Whitford also discussed how movies and television have changed over his lifetime—largely as a factor of pure economics.

“Years ago, the people who ran NBC were professional storytellers. Now, they’re media guys who have to keep it profitable, or they’re gone. There is so much pressure on network television because of DVDs, because of games, because of all the other places that people are going,” he explained, adding that “The West Wing” would not be picked up today because it wouldn’t make a profit for the first several years.

When “The West Wing” was at its peak, it drew about 20 million viewers, Whitford said. Today, any show getting 6 million is a huge hit. Even an enormously successful show like “Mad Men” until very recently only had about 900,000 viewers. Yet with their business models, the cable networks can afford to produce shows like this, because the media attention and positive reviews the shows receive persuade viewers to add the network to their cable packages.

Whitford also felt the quality of movies has suffered since his childhood.

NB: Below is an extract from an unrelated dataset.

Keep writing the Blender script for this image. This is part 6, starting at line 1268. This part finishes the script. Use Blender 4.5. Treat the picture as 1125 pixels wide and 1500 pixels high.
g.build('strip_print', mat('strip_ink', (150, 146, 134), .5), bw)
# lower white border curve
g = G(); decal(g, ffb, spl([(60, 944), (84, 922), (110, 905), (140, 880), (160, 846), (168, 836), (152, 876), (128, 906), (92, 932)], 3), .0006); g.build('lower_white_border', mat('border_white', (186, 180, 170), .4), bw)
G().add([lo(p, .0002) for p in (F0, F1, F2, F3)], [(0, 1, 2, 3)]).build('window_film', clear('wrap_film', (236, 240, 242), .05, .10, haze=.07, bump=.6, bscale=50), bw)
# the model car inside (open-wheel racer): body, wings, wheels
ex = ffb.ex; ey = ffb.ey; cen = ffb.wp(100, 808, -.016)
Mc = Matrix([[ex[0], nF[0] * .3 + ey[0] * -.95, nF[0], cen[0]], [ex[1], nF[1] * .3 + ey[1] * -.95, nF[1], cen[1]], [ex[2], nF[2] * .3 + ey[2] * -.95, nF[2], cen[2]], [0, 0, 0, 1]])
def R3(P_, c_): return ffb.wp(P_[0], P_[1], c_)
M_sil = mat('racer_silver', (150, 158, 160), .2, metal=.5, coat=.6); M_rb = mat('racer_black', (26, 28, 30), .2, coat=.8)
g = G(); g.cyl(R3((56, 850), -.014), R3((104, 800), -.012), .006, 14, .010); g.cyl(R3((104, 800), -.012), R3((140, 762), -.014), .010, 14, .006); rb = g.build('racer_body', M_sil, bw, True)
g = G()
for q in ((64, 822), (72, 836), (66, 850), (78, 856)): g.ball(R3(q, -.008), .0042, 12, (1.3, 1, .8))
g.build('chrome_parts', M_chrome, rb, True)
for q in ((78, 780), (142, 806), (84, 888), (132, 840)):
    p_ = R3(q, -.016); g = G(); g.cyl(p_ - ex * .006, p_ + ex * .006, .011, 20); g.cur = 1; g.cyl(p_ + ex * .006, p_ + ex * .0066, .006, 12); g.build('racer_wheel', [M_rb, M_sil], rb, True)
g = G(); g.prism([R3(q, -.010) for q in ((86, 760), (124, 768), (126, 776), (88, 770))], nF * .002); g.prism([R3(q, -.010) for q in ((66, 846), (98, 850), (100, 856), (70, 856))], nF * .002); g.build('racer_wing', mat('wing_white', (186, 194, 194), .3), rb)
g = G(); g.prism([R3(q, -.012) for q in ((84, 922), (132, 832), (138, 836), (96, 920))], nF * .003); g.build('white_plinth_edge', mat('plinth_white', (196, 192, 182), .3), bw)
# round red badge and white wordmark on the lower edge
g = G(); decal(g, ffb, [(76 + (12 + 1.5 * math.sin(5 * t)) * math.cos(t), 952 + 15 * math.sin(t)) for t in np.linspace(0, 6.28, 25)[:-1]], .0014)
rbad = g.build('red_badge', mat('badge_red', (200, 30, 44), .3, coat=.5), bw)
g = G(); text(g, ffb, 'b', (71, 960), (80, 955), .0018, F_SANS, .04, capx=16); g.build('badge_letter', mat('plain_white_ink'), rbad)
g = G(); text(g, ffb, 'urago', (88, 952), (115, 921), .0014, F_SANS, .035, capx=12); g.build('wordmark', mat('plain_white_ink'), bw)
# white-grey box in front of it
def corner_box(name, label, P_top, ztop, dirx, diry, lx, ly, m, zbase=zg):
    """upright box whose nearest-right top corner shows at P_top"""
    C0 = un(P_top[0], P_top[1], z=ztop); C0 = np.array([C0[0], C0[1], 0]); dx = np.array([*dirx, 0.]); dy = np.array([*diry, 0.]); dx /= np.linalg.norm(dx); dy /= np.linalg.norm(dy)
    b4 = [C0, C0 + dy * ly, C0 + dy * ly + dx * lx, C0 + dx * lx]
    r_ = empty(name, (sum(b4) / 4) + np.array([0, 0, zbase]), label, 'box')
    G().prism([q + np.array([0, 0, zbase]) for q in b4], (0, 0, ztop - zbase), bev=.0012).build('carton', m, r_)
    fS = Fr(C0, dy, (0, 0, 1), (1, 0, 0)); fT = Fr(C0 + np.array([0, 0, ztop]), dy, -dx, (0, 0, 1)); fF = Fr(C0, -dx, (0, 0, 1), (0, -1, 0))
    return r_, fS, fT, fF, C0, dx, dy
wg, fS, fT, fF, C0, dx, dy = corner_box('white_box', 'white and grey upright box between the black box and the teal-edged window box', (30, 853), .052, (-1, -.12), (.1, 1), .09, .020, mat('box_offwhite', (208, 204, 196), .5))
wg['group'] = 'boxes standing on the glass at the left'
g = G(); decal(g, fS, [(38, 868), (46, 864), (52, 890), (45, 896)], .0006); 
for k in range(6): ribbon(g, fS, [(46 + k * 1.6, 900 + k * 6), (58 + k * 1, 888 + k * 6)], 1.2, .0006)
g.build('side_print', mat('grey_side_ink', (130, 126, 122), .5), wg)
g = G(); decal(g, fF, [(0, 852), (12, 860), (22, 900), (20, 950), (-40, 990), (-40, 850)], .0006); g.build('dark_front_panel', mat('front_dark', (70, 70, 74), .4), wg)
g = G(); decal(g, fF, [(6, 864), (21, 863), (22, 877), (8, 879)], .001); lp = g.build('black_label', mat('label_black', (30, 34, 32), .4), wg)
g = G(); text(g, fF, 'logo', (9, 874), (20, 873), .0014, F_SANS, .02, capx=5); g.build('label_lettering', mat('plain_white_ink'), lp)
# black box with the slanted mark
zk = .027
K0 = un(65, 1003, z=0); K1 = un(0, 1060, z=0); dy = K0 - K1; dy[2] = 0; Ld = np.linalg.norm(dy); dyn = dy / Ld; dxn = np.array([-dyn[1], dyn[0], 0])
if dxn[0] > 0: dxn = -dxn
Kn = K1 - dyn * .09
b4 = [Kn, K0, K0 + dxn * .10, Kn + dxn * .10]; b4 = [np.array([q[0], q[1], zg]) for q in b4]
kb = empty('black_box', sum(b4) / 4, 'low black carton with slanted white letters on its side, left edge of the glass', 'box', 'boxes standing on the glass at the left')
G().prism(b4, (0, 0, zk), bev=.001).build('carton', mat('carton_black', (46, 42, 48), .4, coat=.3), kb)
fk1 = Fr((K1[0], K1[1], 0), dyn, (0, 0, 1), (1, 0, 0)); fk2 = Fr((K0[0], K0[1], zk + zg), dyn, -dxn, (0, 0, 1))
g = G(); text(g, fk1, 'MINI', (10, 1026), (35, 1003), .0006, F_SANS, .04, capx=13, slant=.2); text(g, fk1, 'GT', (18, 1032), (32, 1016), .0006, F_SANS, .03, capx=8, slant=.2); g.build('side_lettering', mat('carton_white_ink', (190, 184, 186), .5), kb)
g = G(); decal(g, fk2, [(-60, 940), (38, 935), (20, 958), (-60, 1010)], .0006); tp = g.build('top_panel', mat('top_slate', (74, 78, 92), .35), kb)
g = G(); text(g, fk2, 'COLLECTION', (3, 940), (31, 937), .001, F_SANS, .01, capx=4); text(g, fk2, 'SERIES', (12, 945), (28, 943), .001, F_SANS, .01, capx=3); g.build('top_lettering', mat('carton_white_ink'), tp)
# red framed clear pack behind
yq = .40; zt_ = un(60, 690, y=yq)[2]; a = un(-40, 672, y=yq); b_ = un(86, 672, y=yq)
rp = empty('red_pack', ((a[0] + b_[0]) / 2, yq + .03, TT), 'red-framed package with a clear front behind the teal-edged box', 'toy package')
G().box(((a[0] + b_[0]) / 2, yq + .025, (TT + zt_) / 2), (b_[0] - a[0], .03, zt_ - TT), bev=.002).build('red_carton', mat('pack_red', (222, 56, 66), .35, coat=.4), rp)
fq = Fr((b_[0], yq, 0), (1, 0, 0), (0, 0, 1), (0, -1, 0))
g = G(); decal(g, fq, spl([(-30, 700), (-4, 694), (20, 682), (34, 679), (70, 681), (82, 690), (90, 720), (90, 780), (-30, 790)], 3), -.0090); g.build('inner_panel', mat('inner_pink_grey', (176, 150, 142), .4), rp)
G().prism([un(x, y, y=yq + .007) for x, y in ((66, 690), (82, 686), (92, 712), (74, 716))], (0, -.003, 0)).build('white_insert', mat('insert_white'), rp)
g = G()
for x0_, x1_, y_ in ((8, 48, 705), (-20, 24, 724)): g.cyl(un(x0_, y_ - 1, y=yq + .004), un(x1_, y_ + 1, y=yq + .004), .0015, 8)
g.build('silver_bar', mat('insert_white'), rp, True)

“The movies that studios were making—‘Godfather,’ ‘Dog Day Afternoon,’ ‘Serpico’—movies I walked out of and fantasized about someday making something like that, Hollywood does not make anymore,” he said.

He added, “Now A movies are massively produced B movies. It’s very strange.”

Whitford, who has long been politically active, also shared his views on politics (with the disclaimer that having played a presidential staffer on television doesn’t necessarily make him an expert). He is currently working on the Obama campaign for re-election.

He noted that, “Because I was on a show where I pretended to be a politician, I’ve been asked many times if I wanted to get ready to run, primarily because name recognition is all they care about… My standard answer is I have no desire to act that much. I mean, they just have to act all day.”

Yet, Whitford said he is frustrated by people who are so turned off by the ugly realities of the political system that they disengage. “When you do that, you and your children are going to live in a gulag run by people who don’t believe in evolution. They’re counting on you thinking it’s too corrupt and useless to participate.”